- [What to produce]: Write out exactly the lines running from the line that includes "Write a Blender" to the end of the data, both ends included, and nothing besides.

(Entries with scene source code)
[Begin]

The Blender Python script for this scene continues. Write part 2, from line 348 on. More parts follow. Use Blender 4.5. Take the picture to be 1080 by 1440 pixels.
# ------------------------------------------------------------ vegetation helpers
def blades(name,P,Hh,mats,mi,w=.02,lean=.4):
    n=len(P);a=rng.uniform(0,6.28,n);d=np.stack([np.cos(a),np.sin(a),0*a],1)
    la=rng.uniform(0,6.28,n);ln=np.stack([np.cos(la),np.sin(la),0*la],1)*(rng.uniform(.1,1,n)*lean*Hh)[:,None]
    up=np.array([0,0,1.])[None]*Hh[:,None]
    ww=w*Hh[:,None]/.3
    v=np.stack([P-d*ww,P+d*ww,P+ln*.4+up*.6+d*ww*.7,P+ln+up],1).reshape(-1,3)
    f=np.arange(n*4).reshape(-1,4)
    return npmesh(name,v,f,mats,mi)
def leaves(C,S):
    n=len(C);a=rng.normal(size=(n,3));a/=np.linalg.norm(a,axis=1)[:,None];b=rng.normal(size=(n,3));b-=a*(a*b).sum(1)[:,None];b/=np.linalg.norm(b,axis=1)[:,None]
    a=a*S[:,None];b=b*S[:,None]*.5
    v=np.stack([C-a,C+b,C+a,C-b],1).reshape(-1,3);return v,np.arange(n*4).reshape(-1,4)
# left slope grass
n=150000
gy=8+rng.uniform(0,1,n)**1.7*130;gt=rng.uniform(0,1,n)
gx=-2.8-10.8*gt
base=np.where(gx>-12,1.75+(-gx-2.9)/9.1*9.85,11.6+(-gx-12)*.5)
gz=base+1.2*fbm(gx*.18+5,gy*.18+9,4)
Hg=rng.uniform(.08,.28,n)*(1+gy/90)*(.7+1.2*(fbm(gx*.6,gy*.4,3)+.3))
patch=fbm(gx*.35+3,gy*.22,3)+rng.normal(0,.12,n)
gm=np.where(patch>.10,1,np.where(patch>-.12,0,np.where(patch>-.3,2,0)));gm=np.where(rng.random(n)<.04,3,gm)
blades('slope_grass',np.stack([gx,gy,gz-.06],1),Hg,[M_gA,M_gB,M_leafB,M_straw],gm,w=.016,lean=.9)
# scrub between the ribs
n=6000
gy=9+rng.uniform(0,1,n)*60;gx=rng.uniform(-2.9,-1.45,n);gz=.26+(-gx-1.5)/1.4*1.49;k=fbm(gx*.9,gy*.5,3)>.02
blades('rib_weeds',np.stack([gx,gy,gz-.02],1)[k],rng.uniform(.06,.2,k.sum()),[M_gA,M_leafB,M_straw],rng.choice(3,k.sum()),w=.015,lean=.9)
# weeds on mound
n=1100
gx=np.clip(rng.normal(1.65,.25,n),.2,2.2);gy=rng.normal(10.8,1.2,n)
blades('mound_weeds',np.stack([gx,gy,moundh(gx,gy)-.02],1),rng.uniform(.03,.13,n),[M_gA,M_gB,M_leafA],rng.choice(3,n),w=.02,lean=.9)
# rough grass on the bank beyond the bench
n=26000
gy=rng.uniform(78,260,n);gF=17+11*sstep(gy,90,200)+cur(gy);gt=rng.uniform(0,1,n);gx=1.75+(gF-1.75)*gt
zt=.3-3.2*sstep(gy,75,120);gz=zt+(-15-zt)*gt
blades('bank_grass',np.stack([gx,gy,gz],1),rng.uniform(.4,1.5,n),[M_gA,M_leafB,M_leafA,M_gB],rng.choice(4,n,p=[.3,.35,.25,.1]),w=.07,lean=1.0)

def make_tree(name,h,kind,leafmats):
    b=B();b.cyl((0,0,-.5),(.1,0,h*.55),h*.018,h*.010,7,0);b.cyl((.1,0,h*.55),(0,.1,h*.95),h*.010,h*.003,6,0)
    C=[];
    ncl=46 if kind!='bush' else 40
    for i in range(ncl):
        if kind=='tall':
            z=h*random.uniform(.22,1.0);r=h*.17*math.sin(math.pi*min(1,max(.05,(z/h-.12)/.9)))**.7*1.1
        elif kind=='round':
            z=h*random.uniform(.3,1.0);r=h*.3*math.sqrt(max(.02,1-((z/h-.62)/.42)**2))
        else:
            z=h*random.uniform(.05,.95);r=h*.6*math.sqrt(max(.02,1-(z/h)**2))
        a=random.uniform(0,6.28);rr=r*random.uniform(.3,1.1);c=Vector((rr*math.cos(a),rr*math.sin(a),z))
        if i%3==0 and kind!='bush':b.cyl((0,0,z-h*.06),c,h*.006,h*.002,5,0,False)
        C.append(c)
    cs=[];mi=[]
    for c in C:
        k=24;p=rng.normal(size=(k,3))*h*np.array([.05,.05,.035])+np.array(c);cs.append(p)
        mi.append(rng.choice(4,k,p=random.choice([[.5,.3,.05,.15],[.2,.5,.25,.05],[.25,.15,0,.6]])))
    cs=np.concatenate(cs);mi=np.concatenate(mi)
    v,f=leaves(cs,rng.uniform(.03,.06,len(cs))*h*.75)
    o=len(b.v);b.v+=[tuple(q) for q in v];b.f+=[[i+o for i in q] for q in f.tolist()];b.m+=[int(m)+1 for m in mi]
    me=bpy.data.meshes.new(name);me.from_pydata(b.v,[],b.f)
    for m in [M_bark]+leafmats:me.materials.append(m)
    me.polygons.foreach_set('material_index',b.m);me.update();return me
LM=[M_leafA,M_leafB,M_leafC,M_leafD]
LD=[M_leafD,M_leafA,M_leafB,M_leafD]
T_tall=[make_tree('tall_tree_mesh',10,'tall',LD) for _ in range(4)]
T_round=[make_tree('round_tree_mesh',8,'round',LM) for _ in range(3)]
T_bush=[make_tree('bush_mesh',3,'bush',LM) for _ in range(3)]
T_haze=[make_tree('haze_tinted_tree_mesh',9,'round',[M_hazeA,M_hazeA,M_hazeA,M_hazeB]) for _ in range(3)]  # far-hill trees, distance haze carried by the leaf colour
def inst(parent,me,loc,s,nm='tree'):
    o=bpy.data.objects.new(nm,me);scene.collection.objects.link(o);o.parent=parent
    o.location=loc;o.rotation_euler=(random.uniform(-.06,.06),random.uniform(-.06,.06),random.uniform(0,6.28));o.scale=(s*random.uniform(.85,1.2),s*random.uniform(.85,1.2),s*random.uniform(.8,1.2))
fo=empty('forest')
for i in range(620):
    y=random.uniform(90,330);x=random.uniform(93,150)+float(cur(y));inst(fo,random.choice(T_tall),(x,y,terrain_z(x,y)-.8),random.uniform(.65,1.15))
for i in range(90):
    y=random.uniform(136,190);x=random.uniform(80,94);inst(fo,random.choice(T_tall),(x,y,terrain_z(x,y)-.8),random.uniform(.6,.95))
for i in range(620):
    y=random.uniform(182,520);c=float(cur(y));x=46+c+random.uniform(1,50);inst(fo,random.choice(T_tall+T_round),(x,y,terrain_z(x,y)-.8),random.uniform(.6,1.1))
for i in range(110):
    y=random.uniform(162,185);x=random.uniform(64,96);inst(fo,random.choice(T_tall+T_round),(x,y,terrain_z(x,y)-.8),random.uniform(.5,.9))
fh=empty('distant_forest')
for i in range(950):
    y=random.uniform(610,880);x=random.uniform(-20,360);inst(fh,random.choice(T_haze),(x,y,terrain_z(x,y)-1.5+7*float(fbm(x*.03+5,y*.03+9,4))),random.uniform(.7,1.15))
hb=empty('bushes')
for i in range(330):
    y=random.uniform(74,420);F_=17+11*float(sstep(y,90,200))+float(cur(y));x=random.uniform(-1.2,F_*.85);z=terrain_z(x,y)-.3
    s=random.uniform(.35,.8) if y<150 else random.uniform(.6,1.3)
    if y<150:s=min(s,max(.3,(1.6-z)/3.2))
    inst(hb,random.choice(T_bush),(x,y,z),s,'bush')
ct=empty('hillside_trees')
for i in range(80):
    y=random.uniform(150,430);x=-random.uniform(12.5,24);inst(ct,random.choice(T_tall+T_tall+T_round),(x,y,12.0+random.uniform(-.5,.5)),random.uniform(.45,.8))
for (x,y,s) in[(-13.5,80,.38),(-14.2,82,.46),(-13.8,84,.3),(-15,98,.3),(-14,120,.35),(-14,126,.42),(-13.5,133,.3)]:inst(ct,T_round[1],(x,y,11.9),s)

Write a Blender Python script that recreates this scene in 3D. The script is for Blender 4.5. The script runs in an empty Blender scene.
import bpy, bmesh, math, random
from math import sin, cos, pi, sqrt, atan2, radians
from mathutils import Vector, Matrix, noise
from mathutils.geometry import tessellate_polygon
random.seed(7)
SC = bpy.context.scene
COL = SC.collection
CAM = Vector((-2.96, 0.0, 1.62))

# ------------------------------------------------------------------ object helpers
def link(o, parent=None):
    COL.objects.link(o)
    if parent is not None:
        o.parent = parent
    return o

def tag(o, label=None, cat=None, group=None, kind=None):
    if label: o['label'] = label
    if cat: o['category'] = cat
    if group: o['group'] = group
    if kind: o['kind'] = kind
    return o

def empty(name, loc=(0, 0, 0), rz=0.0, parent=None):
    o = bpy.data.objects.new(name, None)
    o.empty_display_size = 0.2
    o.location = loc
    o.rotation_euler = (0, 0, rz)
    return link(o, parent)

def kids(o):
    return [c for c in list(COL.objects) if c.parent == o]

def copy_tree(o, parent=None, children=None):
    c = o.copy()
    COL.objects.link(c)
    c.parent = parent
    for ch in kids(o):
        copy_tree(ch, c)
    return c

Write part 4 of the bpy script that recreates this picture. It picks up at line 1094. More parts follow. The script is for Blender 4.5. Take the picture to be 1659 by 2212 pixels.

[End]

- [Response to this task]:
Write a Blender Python script that recreates this scene in 3D. The script is for Blender 4.5. The script runs in an empty Blender scene.
import bpy, bmesh, math, random
from math import sin, cos, pi, sqrt, atan2, radians
from mathutils import Vector, Matrix, noise
from mathutils.geometry import tessellate_polygon
random.seed(7)
SC = bpy.context.scene
COL = SC.collection
CAM = Vector((-2.96, 0.0, 1.62))

# ------------------------------------------------------------------ object helpers
def link(o, parent=None):
    COL.objects.link(o)
    if parent is not None:
        o.parent = parent
    return o

def tag(o, label=None, cat=None, group=None, kind=None):
    if label: o['label'] = label
    if cat: o['category'] = cat
    if group: o['group'] = group
    if kind: o['kind'] = kind
    return o

def empty(name, loc=(0, 0, 0), rz=0.0, parent=None):
    o = bpy.data.objects.new(name, None)
    o.empty_display_size = 0.2
    o.location = loc
    o.rotation_euler = (0, 0, rz)
    return link(o, parent)

def kids(o):
    return [c for c in list(COL.objects) if c.parent == o]

def copy_tree(o, parent=None, children=None):
    c = o.copy()
    COL.objects.link(c)
    c.parent = parent
    for ch in kids(o):
        copy_tree(ch, c)
    return c

Write part 4 of the bpy script that recreates this picture. It picks up at line 1094. More parts follow. The script is for Blender 4.5. Take the picture to be 1659 by 2212 pixels.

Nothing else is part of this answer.